- [Material for the task]

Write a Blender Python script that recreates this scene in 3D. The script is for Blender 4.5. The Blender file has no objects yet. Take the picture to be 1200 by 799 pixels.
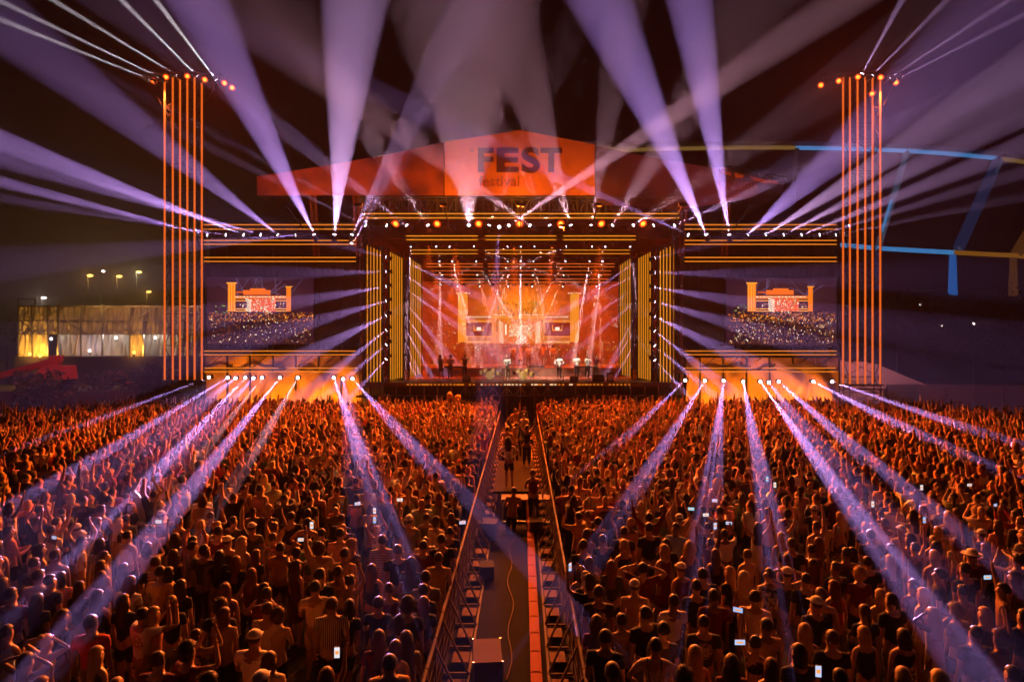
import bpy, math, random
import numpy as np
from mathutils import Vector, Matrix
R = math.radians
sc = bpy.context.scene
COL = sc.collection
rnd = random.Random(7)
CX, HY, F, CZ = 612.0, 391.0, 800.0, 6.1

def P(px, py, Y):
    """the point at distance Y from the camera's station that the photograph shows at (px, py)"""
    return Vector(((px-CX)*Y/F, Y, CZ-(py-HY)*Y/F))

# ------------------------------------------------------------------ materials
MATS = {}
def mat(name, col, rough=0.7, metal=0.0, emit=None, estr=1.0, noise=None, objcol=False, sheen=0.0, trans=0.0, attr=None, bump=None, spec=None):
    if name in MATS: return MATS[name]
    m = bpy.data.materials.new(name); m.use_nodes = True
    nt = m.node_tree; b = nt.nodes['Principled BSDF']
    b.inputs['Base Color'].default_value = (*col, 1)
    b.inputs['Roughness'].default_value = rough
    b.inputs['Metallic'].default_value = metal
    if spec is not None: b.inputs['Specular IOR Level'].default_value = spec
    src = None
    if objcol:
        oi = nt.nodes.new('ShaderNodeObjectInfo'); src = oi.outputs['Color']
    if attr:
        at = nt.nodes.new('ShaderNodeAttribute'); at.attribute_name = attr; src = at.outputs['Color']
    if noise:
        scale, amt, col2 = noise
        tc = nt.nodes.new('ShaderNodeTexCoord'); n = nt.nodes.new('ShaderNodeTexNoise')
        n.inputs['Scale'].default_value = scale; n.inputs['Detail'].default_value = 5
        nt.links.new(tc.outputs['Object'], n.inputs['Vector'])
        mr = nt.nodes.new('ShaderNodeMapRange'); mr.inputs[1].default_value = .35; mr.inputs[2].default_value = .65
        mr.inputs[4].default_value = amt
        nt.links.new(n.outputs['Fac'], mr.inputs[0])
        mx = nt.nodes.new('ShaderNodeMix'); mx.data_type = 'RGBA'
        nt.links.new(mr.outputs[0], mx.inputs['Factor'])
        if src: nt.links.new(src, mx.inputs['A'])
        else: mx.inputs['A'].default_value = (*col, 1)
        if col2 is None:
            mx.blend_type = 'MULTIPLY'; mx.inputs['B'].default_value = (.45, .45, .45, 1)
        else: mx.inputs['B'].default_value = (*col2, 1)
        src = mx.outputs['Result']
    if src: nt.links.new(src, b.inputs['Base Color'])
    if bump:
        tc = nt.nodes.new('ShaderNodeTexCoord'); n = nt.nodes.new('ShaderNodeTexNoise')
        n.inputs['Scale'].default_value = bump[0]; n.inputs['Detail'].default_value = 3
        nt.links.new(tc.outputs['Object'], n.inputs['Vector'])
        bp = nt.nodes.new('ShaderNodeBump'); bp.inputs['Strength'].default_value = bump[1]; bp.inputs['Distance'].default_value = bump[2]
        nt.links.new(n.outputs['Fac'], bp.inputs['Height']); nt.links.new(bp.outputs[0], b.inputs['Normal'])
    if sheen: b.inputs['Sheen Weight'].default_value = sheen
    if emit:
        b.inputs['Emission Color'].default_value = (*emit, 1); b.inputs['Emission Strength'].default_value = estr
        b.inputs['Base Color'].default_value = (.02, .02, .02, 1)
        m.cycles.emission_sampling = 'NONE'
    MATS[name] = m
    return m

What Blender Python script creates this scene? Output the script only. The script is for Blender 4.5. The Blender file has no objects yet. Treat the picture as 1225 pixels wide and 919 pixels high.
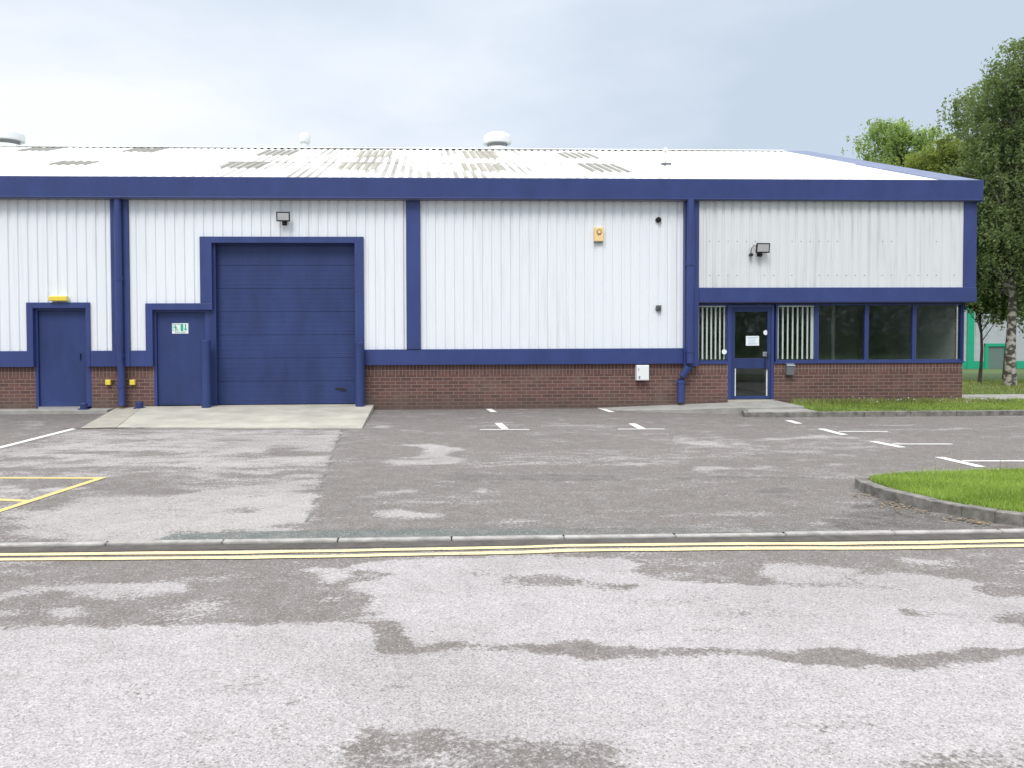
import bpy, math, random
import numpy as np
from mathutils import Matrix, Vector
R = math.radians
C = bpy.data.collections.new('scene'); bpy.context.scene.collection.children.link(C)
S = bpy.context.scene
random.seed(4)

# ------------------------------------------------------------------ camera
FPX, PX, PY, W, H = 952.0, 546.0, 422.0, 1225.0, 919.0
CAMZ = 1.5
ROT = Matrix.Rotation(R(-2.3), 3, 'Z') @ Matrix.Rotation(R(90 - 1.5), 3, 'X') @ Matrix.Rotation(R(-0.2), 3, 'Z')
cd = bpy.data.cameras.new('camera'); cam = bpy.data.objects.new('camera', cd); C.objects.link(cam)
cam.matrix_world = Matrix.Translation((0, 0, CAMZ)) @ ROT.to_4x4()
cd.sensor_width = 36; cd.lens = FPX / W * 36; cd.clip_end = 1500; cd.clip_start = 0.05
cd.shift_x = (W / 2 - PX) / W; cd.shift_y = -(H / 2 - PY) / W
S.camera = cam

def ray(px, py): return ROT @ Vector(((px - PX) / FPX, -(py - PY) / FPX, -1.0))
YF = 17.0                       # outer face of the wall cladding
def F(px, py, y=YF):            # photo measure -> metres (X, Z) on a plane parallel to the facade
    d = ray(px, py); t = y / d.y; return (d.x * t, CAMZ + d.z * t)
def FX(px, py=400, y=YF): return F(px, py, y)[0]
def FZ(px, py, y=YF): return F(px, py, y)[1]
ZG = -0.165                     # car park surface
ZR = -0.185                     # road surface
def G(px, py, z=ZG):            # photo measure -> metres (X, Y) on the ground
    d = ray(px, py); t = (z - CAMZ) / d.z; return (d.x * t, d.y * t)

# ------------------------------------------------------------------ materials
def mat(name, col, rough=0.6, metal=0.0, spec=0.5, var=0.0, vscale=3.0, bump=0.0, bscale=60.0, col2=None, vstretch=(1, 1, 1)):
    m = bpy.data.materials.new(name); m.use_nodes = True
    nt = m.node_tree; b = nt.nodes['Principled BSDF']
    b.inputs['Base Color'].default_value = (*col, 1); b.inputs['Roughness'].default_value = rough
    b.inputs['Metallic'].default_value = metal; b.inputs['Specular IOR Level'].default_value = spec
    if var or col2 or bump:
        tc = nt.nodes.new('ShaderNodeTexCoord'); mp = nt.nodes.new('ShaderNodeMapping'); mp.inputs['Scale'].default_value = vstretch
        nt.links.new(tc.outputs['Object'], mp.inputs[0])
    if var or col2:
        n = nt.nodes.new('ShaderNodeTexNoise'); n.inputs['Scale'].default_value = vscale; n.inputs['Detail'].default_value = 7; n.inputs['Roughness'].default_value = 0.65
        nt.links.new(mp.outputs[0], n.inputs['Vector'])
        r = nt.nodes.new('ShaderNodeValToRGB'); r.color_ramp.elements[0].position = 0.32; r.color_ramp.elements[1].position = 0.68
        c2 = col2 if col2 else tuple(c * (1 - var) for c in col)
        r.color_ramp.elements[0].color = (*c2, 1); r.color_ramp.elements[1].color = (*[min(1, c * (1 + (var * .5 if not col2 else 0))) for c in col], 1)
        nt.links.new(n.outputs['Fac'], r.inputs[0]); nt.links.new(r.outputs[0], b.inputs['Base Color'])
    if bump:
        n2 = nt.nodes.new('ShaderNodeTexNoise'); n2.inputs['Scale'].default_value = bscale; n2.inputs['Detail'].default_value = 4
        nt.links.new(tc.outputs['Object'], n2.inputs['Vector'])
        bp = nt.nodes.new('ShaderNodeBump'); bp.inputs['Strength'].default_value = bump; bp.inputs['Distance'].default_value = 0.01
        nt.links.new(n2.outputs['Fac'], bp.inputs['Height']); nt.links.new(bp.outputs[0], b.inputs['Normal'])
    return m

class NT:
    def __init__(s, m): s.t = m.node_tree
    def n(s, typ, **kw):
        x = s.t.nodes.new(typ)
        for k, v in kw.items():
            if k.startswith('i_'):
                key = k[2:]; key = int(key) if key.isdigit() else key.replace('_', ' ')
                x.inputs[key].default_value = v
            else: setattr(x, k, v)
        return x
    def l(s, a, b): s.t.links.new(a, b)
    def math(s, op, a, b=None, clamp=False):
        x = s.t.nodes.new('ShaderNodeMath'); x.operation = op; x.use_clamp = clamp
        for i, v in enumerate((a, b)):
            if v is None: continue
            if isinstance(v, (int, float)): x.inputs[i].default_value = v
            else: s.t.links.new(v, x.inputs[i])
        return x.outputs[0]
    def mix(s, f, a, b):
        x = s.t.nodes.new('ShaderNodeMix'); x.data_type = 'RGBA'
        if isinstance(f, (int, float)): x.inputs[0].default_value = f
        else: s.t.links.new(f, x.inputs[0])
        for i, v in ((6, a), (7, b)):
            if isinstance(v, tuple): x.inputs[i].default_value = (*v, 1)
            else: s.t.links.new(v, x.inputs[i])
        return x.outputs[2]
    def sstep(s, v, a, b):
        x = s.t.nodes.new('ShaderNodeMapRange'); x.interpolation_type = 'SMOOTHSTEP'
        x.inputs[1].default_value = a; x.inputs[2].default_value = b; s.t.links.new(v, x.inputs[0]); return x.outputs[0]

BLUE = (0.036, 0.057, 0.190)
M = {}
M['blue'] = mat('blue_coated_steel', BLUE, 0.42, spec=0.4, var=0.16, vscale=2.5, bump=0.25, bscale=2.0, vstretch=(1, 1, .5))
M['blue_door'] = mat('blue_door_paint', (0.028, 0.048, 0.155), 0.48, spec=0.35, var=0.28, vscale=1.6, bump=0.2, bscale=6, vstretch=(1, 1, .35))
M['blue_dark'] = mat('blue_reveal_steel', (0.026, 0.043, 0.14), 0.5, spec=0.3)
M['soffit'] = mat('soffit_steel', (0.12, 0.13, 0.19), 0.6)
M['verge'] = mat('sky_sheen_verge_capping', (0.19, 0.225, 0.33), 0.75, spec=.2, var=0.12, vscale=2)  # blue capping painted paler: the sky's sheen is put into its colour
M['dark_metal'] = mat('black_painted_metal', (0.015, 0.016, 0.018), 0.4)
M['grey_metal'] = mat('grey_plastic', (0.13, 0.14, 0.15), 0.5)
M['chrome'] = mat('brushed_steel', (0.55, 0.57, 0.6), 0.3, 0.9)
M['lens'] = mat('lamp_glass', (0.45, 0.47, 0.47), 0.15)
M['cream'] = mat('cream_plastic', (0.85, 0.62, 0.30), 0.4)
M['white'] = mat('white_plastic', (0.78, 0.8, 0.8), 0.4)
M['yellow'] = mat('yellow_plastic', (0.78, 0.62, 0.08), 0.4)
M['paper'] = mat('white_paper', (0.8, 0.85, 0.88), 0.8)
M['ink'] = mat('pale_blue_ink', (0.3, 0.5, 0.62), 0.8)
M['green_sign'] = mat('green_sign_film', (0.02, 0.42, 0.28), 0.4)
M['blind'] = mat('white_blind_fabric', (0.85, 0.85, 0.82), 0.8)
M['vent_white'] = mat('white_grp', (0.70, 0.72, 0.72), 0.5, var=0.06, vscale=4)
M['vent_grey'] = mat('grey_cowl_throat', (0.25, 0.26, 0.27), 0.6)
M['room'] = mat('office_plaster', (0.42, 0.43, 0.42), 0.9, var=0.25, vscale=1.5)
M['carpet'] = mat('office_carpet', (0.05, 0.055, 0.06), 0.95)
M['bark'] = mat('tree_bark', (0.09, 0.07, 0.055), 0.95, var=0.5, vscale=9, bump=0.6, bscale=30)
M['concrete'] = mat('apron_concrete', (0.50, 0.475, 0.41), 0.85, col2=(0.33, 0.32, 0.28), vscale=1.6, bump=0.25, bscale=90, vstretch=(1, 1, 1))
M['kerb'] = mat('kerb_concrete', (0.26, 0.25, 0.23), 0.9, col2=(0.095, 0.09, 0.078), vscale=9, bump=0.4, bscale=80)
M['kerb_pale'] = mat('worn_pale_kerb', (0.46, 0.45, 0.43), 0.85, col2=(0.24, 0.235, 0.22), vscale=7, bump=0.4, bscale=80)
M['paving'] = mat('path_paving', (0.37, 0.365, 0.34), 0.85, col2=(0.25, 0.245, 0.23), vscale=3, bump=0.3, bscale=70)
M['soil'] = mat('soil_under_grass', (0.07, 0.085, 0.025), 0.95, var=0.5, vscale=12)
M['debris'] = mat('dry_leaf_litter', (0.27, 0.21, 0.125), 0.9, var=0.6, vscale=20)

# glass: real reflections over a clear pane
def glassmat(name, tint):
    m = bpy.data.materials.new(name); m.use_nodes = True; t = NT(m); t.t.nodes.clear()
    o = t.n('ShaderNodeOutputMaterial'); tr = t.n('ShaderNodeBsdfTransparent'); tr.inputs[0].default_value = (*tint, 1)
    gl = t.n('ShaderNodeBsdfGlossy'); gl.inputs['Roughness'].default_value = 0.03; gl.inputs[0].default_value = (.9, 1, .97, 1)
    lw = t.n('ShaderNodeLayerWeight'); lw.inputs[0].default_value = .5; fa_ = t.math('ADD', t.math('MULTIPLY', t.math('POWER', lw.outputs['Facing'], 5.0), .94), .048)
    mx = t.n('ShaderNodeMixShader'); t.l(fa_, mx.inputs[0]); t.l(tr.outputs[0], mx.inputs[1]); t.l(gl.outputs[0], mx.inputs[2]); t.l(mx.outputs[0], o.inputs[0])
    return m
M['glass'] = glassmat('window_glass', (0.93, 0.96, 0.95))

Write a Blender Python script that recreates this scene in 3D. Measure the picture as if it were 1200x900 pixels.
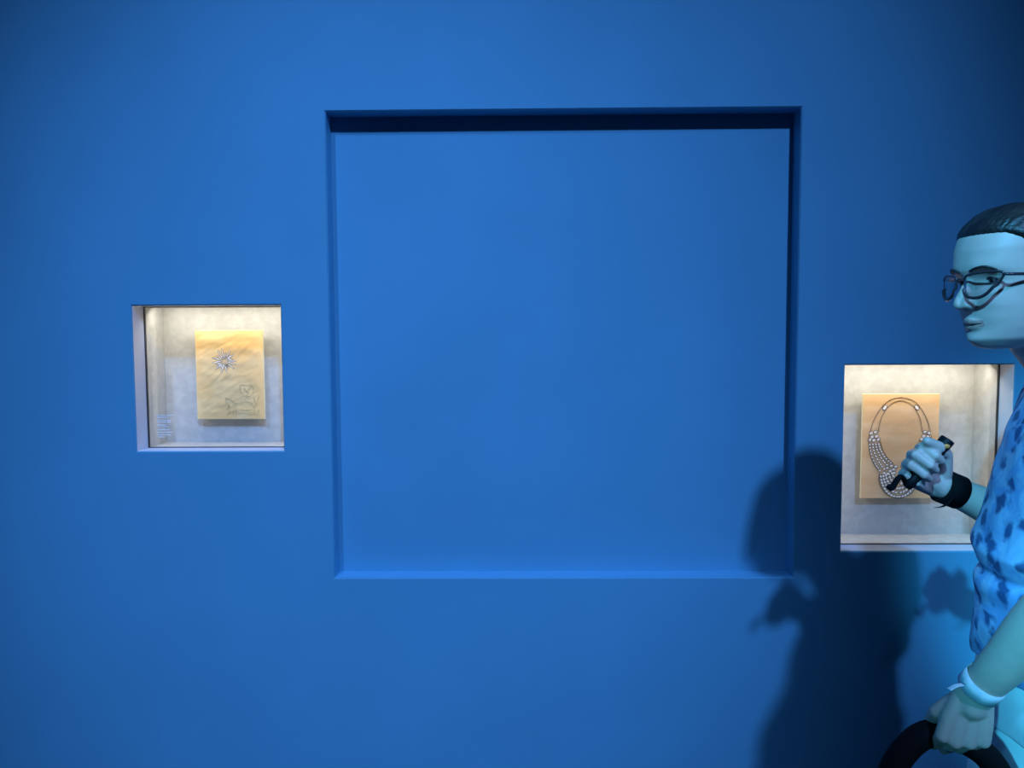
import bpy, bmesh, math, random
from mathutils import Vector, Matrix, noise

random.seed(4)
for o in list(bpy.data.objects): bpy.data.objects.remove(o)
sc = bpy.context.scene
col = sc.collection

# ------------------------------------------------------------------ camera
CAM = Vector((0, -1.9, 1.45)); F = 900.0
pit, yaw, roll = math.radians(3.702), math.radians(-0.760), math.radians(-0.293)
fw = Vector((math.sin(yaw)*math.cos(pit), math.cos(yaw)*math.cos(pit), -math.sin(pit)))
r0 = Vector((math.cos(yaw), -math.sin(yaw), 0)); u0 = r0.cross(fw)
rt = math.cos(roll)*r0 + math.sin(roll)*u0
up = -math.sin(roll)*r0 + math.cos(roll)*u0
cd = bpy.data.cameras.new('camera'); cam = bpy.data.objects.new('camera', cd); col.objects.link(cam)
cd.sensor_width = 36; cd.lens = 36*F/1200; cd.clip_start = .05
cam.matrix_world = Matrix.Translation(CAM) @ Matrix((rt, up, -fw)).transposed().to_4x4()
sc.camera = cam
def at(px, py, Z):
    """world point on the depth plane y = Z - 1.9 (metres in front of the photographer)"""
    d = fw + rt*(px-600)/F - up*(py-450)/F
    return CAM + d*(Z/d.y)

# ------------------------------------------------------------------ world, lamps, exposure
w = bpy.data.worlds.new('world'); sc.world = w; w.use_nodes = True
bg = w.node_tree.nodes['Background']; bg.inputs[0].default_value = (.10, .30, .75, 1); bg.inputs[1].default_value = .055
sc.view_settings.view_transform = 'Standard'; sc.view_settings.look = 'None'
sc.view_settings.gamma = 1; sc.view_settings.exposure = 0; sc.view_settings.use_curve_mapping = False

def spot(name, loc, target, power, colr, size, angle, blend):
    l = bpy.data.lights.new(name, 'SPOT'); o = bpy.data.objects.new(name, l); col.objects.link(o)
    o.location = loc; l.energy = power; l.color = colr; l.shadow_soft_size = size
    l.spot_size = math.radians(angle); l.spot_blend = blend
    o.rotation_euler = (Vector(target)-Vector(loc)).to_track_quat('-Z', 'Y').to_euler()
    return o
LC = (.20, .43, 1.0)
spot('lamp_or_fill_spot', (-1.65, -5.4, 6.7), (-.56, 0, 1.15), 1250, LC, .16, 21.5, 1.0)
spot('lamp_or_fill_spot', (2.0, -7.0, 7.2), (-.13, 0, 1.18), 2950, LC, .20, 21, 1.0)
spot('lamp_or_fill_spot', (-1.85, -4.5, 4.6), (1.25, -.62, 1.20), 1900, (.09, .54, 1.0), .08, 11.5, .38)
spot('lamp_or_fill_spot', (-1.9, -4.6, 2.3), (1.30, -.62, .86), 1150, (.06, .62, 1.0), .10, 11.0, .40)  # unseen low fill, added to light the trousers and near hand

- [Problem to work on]
Give again exactly the lines running from the beginning of the material above through the line that contains "return Vector(((px-CX)*Y/F, Y, CZ-(py-HY)*Y/F))", and leave out every picture.

- [Expected answer]
Write a Blender Python script that recreates this scene in 3D. The script is for Blender 4.5. The Blender file has no objects yet. Take the picture to be 1200 by 799 pixels.
import bpy, math, random
import numpy as np
from mathutils import Vector, Matrix
R = math.radians
sc = bpy.context.scene
COL = sc.collection
rnd = random.Random(7)
CX, HY, F, CZ = 612.0, 391.0, 800.0, 6.1

def P(px, py, Y):
    """the point at distance Y from the camera's station that the photograph shows at (px, py)"""
    return Vector(((px-CX)*Y/F, Y, CZ-(py-HY)*Y/F))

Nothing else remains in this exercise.